• [Exercise aim]:
Wherever a line in the data below holds "wide", copy that line.

───── Dataset content ─────

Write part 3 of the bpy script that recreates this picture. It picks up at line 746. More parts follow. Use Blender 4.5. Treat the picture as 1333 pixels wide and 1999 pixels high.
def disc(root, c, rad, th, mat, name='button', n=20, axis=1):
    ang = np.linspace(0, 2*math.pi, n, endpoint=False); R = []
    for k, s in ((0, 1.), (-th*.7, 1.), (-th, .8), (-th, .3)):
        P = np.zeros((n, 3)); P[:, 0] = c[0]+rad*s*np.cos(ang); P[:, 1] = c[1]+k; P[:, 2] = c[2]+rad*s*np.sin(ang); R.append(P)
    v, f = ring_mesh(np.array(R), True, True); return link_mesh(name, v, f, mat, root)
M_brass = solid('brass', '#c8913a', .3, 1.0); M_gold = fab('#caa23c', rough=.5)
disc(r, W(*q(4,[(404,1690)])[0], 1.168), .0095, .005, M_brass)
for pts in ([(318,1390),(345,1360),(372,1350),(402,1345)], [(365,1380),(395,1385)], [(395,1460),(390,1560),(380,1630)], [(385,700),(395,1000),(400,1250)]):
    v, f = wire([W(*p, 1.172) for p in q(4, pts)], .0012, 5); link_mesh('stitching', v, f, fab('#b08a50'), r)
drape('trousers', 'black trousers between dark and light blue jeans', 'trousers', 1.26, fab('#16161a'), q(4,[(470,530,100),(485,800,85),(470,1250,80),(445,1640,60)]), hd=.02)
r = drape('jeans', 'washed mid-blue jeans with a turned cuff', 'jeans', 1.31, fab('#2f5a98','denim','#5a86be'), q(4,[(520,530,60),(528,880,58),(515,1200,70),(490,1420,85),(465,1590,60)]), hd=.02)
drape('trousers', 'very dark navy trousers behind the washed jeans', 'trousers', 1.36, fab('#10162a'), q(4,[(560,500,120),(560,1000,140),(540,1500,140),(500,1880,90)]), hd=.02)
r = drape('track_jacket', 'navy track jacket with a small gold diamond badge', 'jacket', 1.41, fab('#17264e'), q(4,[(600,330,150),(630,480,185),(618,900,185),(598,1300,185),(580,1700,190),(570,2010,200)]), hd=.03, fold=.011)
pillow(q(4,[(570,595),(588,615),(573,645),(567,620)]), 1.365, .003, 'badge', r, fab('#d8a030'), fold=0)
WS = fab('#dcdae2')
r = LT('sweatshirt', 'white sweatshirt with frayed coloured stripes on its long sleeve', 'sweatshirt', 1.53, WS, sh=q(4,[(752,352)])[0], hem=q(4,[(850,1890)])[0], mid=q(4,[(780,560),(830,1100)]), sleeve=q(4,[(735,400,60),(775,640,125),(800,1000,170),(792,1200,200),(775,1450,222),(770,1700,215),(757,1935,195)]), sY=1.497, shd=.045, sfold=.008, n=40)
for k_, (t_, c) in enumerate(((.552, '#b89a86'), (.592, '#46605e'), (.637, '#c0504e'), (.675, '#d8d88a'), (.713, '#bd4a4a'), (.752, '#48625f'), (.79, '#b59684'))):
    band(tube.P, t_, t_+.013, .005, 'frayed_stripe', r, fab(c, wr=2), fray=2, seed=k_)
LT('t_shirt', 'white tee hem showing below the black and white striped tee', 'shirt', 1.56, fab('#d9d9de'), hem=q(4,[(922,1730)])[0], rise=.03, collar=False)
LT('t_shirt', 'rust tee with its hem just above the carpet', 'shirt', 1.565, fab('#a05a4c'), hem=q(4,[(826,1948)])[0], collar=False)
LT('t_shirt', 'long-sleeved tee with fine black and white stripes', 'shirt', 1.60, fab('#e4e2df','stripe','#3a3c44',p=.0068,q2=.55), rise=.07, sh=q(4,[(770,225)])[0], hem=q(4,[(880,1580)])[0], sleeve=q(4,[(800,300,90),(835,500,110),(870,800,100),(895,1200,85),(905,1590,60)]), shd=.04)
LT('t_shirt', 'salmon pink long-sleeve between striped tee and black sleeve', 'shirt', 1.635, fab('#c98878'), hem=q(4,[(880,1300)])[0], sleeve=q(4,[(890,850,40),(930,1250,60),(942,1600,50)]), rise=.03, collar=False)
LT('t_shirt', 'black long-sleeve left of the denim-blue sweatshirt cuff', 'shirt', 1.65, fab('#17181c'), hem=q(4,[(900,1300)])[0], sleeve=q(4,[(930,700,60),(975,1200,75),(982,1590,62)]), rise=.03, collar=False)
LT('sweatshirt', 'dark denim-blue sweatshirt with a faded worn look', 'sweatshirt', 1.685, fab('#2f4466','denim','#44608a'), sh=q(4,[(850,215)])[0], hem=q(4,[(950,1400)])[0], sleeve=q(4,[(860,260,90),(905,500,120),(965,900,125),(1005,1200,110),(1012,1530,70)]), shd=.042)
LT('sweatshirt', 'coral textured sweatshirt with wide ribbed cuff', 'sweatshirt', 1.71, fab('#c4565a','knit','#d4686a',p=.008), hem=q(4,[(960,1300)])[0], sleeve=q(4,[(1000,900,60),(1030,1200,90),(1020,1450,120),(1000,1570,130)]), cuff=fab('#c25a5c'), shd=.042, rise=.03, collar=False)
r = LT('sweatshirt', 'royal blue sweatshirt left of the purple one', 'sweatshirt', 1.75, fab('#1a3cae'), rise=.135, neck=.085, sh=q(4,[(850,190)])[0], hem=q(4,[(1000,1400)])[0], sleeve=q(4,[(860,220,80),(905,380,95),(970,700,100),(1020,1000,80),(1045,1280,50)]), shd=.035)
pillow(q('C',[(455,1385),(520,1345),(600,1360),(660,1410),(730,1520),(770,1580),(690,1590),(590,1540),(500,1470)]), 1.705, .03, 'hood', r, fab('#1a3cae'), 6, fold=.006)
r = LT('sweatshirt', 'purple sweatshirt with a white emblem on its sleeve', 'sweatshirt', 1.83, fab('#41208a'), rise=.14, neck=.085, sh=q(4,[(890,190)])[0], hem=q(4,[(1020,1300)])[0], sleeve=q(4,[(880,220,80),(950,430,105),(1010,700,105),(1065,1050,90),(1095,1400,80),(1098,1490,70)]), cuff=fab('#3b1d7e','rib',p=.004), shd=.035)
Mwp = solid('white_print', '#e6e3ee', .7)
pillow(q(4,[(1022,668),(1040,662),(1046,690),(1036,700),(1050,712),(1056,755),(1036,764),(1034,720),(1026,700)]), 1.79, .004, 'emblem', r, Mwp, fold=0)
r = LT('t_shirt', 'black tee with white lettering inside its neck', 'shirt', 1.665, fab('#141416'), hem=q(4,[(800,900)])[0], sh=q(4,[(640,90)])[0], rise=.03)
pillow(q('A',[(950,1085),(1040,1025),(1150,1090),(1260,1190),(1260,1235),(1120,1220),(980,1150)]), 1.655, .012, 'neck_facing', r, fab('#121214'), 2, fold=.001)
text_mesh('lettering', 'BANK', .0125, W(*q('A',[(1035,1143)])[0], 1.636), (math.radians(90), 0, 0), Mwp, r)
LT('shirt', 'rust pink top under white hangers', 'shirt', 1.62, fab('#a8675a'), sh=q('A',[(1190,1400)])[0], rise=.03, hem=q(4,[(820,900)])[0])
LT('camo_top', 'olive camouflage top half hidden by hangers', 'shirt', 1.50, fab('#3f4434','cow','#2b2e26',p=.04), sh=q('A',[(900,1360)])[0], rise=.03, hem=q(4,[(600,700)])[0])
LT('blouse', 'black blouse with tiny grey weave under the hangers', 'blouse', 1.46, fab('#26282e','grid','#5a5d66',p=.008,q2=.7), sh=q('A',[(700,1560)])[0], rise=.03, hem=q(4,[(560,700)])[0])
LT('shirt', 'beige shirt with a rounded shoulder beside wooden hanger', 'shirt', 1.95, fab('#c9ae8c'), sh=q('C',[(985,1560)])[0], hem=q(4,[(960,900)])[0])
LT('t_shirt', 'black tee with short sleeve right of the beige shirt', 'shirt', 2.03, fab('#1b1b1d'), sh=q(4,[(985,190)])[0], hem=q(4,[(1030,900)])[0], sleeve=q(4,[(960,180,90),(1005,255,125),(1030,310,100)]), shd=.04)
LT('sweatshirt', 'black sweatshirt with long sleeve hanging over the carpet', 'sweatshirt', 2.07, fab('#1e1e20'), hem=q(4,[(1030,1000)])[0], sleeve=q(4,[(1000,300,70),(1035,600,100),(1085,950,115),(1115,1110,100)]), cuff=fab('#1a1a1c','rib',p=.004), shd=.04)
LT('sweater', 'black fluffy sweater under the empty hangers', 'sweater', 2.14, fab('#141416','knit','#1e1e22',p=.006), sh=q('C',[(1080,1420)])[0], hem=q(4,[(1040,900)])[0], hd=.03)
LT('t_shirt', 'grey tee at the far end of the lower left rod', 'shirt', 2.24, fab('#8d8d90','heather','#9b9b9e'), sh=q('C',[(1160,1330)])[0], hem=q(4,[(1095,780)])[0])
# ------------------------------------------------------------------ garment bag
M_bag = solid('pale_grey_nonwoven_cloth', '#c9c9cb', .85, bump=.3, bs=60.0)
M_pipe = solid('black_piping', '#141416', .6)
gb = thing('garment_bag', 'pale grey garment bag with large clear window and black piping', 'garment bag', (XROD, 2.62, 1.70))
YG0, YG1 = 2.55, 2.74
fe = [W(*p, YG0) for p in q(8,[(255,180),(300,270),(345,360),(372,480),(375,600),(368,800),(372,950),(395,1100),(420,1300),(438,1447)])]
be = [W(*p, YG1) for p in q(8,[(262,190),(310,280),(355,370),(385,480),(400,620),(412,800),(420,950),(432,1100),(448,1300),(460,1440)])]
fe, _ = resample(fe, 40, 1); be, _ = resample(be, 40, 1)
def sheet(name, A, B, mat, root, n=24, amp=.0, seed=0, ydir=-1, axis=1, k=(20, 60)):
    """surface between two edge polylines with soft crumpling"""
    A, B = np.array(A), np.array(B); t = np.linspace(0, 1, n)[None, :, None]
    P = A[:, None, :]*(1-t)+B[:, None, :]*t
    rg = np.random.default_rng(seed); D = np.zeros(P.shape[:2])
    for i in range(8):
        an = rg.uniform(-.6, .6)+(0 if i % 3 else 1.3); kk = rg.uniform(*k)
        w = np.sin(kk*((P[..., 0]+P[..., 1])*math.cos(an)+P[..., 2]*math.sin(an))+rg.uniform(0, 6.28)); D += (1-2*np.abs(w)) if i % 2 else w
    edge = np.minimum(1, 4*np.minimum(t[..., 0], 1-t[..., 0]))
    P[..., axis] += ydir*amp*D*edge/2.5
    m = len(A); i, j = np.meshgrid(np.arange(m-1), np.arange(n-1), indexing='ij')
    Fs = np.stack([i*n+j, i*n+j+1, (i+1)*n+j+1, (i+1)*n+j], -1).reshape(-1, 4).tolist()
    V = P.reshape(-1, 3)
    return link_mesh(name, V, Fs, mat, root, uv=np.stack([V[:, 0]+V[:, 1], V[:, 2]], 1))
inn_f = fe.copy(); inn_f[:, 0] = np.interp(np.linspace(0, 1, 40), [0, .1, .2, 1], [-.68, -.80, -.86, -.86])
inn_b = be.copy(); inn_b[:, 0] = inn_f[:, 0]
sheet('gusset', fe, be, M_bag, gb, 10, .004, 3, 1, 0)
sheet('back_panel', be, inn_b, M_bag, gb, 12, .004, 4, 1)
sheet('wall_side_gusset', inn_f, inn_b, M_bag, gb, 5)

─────

• [Answer to this task]:
Write part 3 of the bpy script that recreates this picture. It picks up at line 746. More parts follow. Use Blender 4.5. Treat the picture as 1333 pixels wide and 1999 pixels high.
LT('sweatshirt', 'coral textured sweatshirt with wide ribbed cuff', 'sweatshirt', 1.71, fab('#c4565a','knit','#d4686a',p=.008), hem=q(4,[(960,1300)])[0], sleeve=q(4,[(1000,900,60),(1030,1200,90),(1020,1450,120),(1000,1570,130)]), cuff=fab('#c25a5c'), shd=.042, rise=.03, collar=False)